(Scene script records)

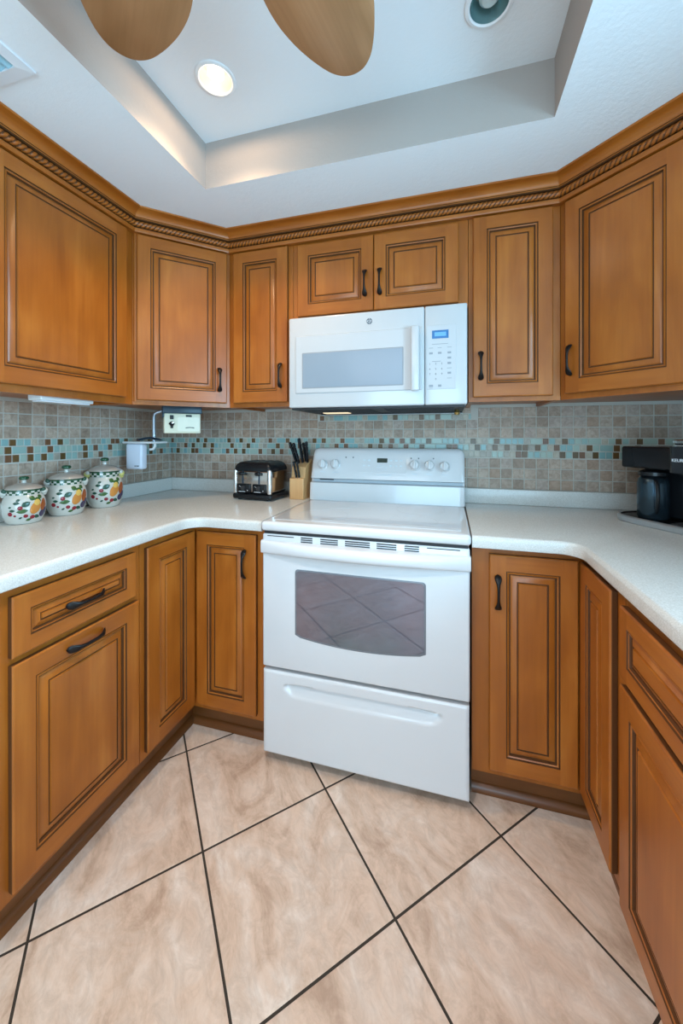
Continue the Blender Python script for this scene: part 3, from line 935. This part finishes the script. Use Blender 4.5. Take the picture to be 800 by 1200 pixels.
# ------------------------------------------------------------------ ceiling fan, lamps, vent
def fan():
    hub = (-0.007, -1.575)
    t = thing('ceiling_fan', 'ceiling fan with broad brown wooden blades hanging in the ceiling tray', 'fan', (hub[0], hub[1], ZT))
    zb = 2.15 - ZT
    br = M['bronze'] = mat('fan_bronze', (0.10, 0.06, 0.035), 0.4, 0.7)
    mb = MB(); mb.lathe([(0.0, -0.0005), (0.075, -0.0005), (0.075, -0.02), (0.05, -0.05), (0.02, -0.06), (0.015, -0.13), (0.03, -0.14)], 32); mb.build('canopy', br, t)
    mb = MB(); mb.lathe([(0.0, -0.135), (0.06, -0.14), (0.105, -0.165), (0.11, -0.215), (0.09, -0.245), (0.055, -0.262), (0.05, -0.285), (0.03, -0.30), (0.0, -0.302)], 36); mb.build('motor', br, t)
    mb = MB(); mb.lathe([(0.048, -0.3025), (0.085, -0.315), (0.095, -0.335), (0.080, -0.360), (0.045, -0.378), (0.0, -0.384)], 36); mb.build('added_bowl', mat('added_bowl_glow', (0.9, 0.86, 0.78), 0.4, emit=(1.0, 0.86, 0.66), estr=5.0), t)  # glowing bowl of an added light kit, above the frame
    l = bpy.data.lights.new('added_fan_spot', 'SPOT'); l.energy = 23; l.color = (0.96, 0.96, 1.0); l.spot_size = math.radians(116); l.spot_blend = 0.7; l.shadow_soft_size = 0.09  # added overhead key light, placed as a fan light kit
    o = bpy.data.objects.new('added_fan_spot', l); C.objects.link(o); o.parent = t; o.location = (0, 0, -0.40)
    prof = [(0.150, 0.050), (0.20, 0.073), (0.26, 0.093), (0.32, 0.106), (0.37, 0.108), (0.42, 0.099), (0.46, 0.085), (0.49, 0.071), (0.515, 0.056), (0.532, 0.040), (0.543, 0.022), (0.547, 0.0)]
    fine = []
    ext = [(0.11, 0.03)] + prof + [(0.543, -0.022)]
    for i in range(1, len(prof)):
        p0, p1, p2, p3 = ext[i - 1], ext[i], ext[i + 1], ext[i + 2]
        for q in range(4):
            u = q / 4
            fine.append(tuple(0.5 * (2 * b_ + (c_ - a_) * u + (2 * a_ - 5 * b_ + 4 * c_ - d_) * u * u + (3 * b_ - a_ - 3 * c_ + d_) * u ** 3) for a_, b_, c_, d_ in zip(p0, p1, p2, p3)))
    prof = fine + [prof[-1]]
    outl = [(u, v) for u, v in prof] + [(u, -v) for u, v in reversed(prof[:-1])]
    th = 0.004
    bm_ = MB()
    def ring(ins, z):
        cx = 0.35
        return [(u + (cx - u) * ins, v * (1 - ins * 1.5), z) for u, v in outl]
    bm_.loft([ring(0.02, -th), ring(0.0, -th + 0.0015), ring(0.0, th - 0.0015), ring(0.02, th)], 0)
    wd = wood('fan_blade_wood', 'x', (0.26, 0.125, 0.050), (0.36, 0.18, 0.080), (0.45, 0.24, 0.12), 0.45)
    first = bm_.build('blade', [wd], t, angle=60)
    ib = MB(); ib.tube([(0.085, 0, 0.012), (0.13, 0, 0.010), (0.17, 0, 0.008)], [(0.012, 0.006), (0.014, 0.005), (0.018, 0.0035)], 12); ib.rbox(0.155, -0.03, 0.0042, 0.205, 0.03, 0.0085, 0.002)
    arm = ib.build('blade_arm', br, first)
    for k in range(6):
        o = first if k == 0 else first.copy()
        if k:
            C.objects.link(o)
            a2 = arm.copy(); C.objects.link(a2); a2.parent = o
        o.location = (0, 0, zb); o.rotation_euler = (0, 0, math.radians(80 + 60.5 * (k if k < 2 else k * 0.992)))
fan()

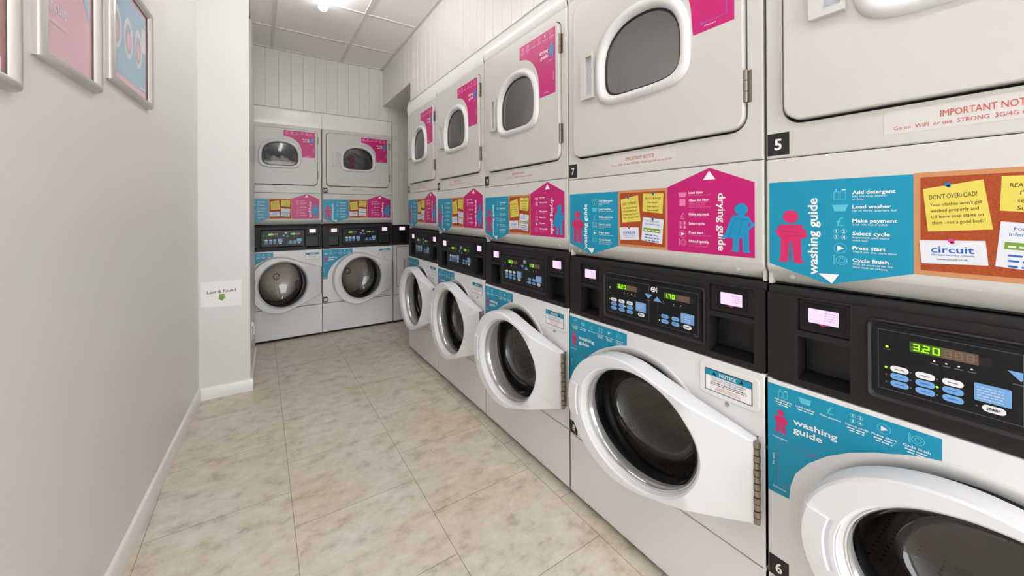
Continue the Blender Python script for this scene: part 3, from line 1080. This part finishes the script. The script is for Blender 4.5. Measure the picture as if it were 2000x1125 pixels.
def make_dryer(root, sx, t, number, notice=True, deep=.24):
    zm = zmap_fn(t)

    def xf(p):
        return (p[0] * sx, -p[1], zm(p[2]))

    def B(mb, name, parent=root, **k):
        return mb.build(name, parent, xf=xf, **k)
    Z0, ZS, ZT = .966, 1.270, 1.984
    mb = MB()
    mb.box(.003, .010, -.70, -.012, Z0, ZT - .004, 'enamel')
    mb.box(.690, .697, -.70, -.012, Z0, ZT - .004, 'enamel')
    mb.box(.010, .690, -.70, -.69, Z0, ZT - .004, 'enamel')
    mb.box(.003, .697, -.70, -.012, ZT - .010, ZT - .004, 'enamel')
    mb.box(.010, .690, -.69, -.03, Z0, Z0 + .012, 'dark_gap')
    mb.box(.010, .690, -.69, -.012, ZS - .006, ZS + .004, 'dark_gap')
    B(mb, 'cabinet')
    # lower fascia with a rounded lip that turns under
    mb = MB()
    prof = [(-.012, ZS - .002), (-.002, ZS - .002), (.0, ZS - .006), (.0, 1.012), (-.001, 1.006), (-.004, 1.001), (-.030, .970), (-.036, .966), (-.050, .966)]
    U = (.0028, .006, .694, .6972)
    mb.grid([[(u, d - (.002 if k in (0, 3) else 0), z) for k, u in enumerate(U)] for d, z in prof], 'enamel', close=False)
    mb.face([(U[0], d - .002, z) for d, z in prof], 'enamel')
    mb.face([(U[3], d - .002, z) for d, z in prof][::-1], 'enamel')
    lp = B(mb, 'lower_fascia', smooth=28)
    for x in (.05, .63):
        mb = MB()
        mb.lathe(x, .988, [(.006, -.020), (.005, -.011), (.0005, -.010)], 'recess_grey', 14)
        mb.build('fascia_screw', lp, xf=xf, smooth=60)
    B(banner(), 'guide_banner')
    # front frame around the door
    du0, du1, dz0, dz1 = .043, .657, 1.353, 1.945
    cu, cz = .3435, 1.645
    H = dense(rrect(du0 - .005, du1 + .005, dz0 - .007, dz1 + .004, .040, 6), .03)
    ang = [math.atan2(p[1] - cz, p[0] - cu) for p in H]
    corners = [math.atan2(z - cz, u - cu) for u in (.003, .697) for z in (ZS, ZT)]

    def rect_hit(an):
        c, s = math.cos(an), math.sin(an)
        tt = []
        if c > 1e-9: tt.append((.697 - cu) / c)
        if c < -1e-9: tt.append((.003 - cu) / c)
        if s > 1e-9: tt.append((ZT - cz) / s)
        if s < -1e-9: tt.append((ZS - cz) / s)
        r = min(tt)
        return (cu + r * c, cz + r * s)
    # snap the nearest sample to each rectangle corner
    PA = sorted(zip(ang, H))
    O = [rect_hit(x) for x, _ in PA]
    for cn, pt in zip(corners, [(u, z) for u in (.003, .697) for z in (ZS, ZT)]):
        k = min(range(len(PA)), key=lambda i: abs(PA[i][0] - cn))
        O[k] = pt
    I = [p for _, p in PA]
    mb = MB()
    mb.grid([[(u, -.014, z) for u, z in O], [(u, -.003, z) for u, z in O],
             [(cu + (u - cu) * .993, 0, cz + (z - cz) * .993) for u, z in O],
             [(u, 0, z) for u, z in I], [(u, -.014, z) for u, z in I]], 'enamel')
    B(mb, 'front_frame', smooth=18)
    mb = MB()
    R2 = [(u, z) for u, z in I]
    hole = [(cu + .185 * math.cos(x), cz + .185 * math.sin(x)) for x, _ in PA]
    mb.grid([[(cu + (u - cu) * 1.03, -.015, cz + (z - cz) * 1.03) for u, z in R2], [(u, -.015, z) for u, z in hole]], 'dark_gap')
    B(mb, 'door_recess')  # dark sheet paints the shadow gap around the door
    # door slab
    Dp = dense(rrect(du0, du1, dz0, dz1, .036, 6), .02)
    Dp.sort(key=lambda p: math.atan2(p[1] - cz, p[0] - cu))
    DA = [math.atan2(p[1] - cz, p[0] - cu) for p in Dp]

    def dl(a_, bt, bb, d):
        return [(cu + dshape(a_, bt, bb, cu, cz, x) * math.cos(x), d, cz + dshape(a_, bt, bb, cu, cz, x) * math.sin(x)) for x in DA]

    def sc(k, d):
        return [(cu + (u - cu) * k, d, cz + (z - cz) * k) for u, z in Dp]
    TH = .012
    mb = MB()
    mb.grid([sc(1, -.012), sc(1, TH - .004), sc(.996, TH - .001), sc(.990, TH), dl(.170, .168, .122, TH), dl(.168, .166, .120, -.012)], 'enamel', flip=True)
    door = B(mb, 'door', smooth=18)
    mb = MB()
    mb.grid([dl(.177, .178, .131, TH - .002), dl(.177, .178, .131, TH + .004), dl(.172, .172, .126, TH + .011), dl(.162, .161, .118, TH + .015), dl(.153, .151, .109, TH + .012),
             dl(.146, .144, .103, TH + .002), dl(.144, .142, .101, -.004), dl(.144, .142, .101, -.012)], 'window_white', flip=True)
    mb.build('window_frame', door, xf=xf, smooth=60)
    mb = MB()
    mb.grid([dl(.1450, .143, .102, .0045), dl(.1430, .141, .100, .0060), dl(.1385, .1365, .0965, .0060), dl(.1370, .135, .095, .002)], 'rubber', flip=True)
    mb.build('window_seal', door, xf=xf, smooth=60)
    mb = MB()
    mb.face(dl(.1445, .1425, .1015, .003), 'dryer_glass' if deep > .4 else 'dryer_glass_hazy')
    mb.build('window_glass', door, xf=xf)
    # pull handle left of the window
    mb = MB()
    mb.plate([.096, .120, .151, .157], [1.563, 1.578, 1.718, 1.732], {(1, 1)}, TH, TH + .014, 'enamel')
    mb.rect(.120, .151, 1.578, 1.718, TH + .001, 'recess_grey')  # shade inside the grip painted as a flat blue-grey
    mb.build('handle', door, xf=xf, bevel=.003)
    for z0 in (1.418, 1.800):
        mb = MB()
        for k in range(3):
            A8 = [(math.cos(q * math.pi / 5), math.sin(q * math.pi / 5)) for q in range(10)]
            za, zb = z0 + .028 * k, z0 + .028 * k + .026
            lo = [(.661 + .005 * c, .008 + .005 * s, za) for c, s in A8]
            hi = [(.661 + .005 * c, .008 + .005 * s, zb) for c, s in A8]
            mb.grid([lo, hi], 'hinge_metal')
            mb.face(hi, 'hinge_metal')
            mb.face(lo[::-1], 'hinge_metal')
        mb.box(.661, .672, 0, .002, z0, z0 + .082, 'hinge_metal')
        mb.build('hinge', door, xf=xf, smooth=40)
    dry_sticker(TH).build('guide_sticker', door, xf=xf)
    # drum
    mb = MB()
    mb.lathe(cu, cz, [(.186, -.016), (.186, -.04), (.285, -.05), (.285, -deep + .01), (.27, -deep), (.001, -deep)], 'dryer_drum', 48)
    B(mb, 'drum', smooth=40)
    if notice:
        B(clear_notice(), 'notice_sticker')
    if number:
        B(number_label(number, .006, 1.277, .045), 'number_label')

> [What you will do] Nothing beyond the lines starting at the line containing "were 2000x1125 pixels." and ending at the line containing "return (p[0] * sx, -p[1], zm(p[2]))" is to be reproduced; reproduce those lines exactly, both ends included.

> [Answer]
Continue the Blender Python script for this scene: part 3, from line 1080. This part finishes the script. The script is for Blender 4.5. Measure the picture as if it were 2000x1125 pixels.
def make_dryer(root, sx, t, number, notice=True, deep=.24):
    zm = zmap_fn(t)

    def xf(p):
        return (p[0] * sx, -p[1], zm(p[2]))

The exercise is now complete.